Disinflation, Not Deflation

New home prices are much lower than a year ago. The average price of a new home sold in October was 10.4% lower, while the median price was down 17.6%.
Records on new home prices go back all the way to the Kennedy Administration and never before has the median new home price dropped so much in twelve months, even during the bursting of the housing bubble in 2007-11. Is this a signal that monetary policy has become excruciatingly tight, that deflation – an outright and generalized drop in consumer prices – is about to grip the US economy?

Hardly.

In fact, deflation doesn’t even have a grip on the housing market. New home prices only include the prices for the new homes sold each month, which in the past year has averaged about 55,000 per month. That’s out of a total housing stock of about 145 million homes.
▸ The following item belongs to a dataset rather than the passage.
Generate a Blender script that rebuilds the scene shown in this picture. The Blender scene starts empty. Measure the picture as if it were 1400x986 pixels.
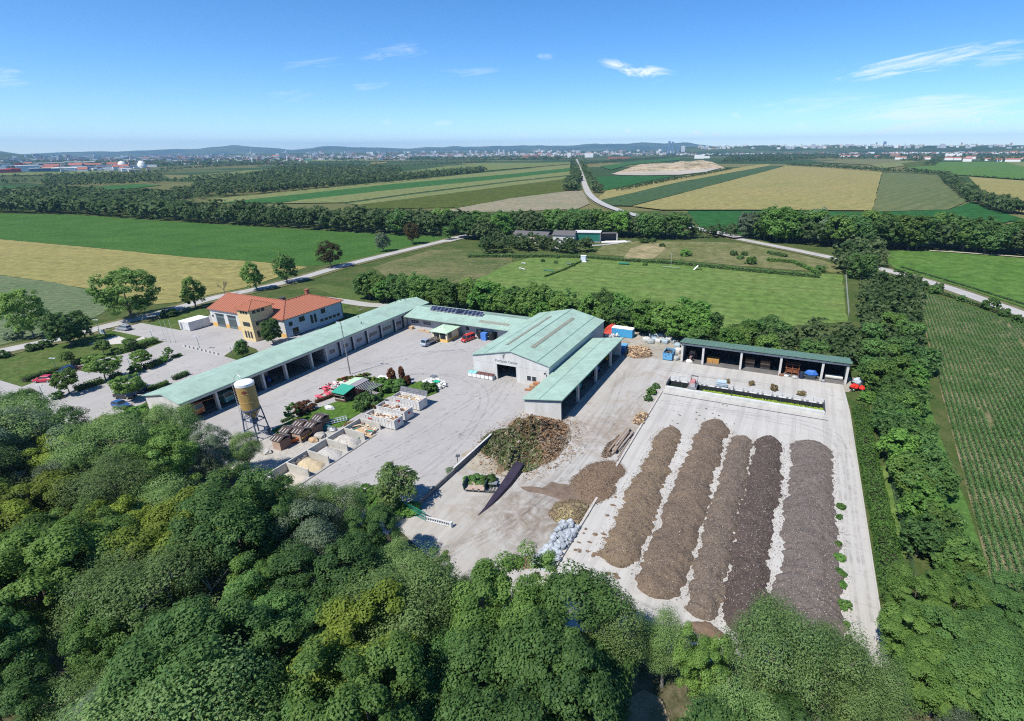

In other words, new home prices reflect what’s going on each month with only about 0.04% of all homes.

Another big problem with just looking at prices for new homes sold is that those sold in October 2023 might be very different in size and quality than the new homes sold a year ago. Mortgage rates are higher, so many new home buyers are cropping their appetites, buying smaller homes to reduce their projected future mortgage payments. And builders are reacting to this, building smaller, less expensive homes. As a result, the average and median prices are falling, but not the price per square foot.

Better gauges of national home prices include the Case-Shiller index and the FHFA index, which are designed to adjust for the quality of homes. They also attempt to track the sales price of the same homes over time. These two indexes show home prices up 3.9% and 6.0% in the past year, respectively. In other words, no deflation. Home prices are not really falling.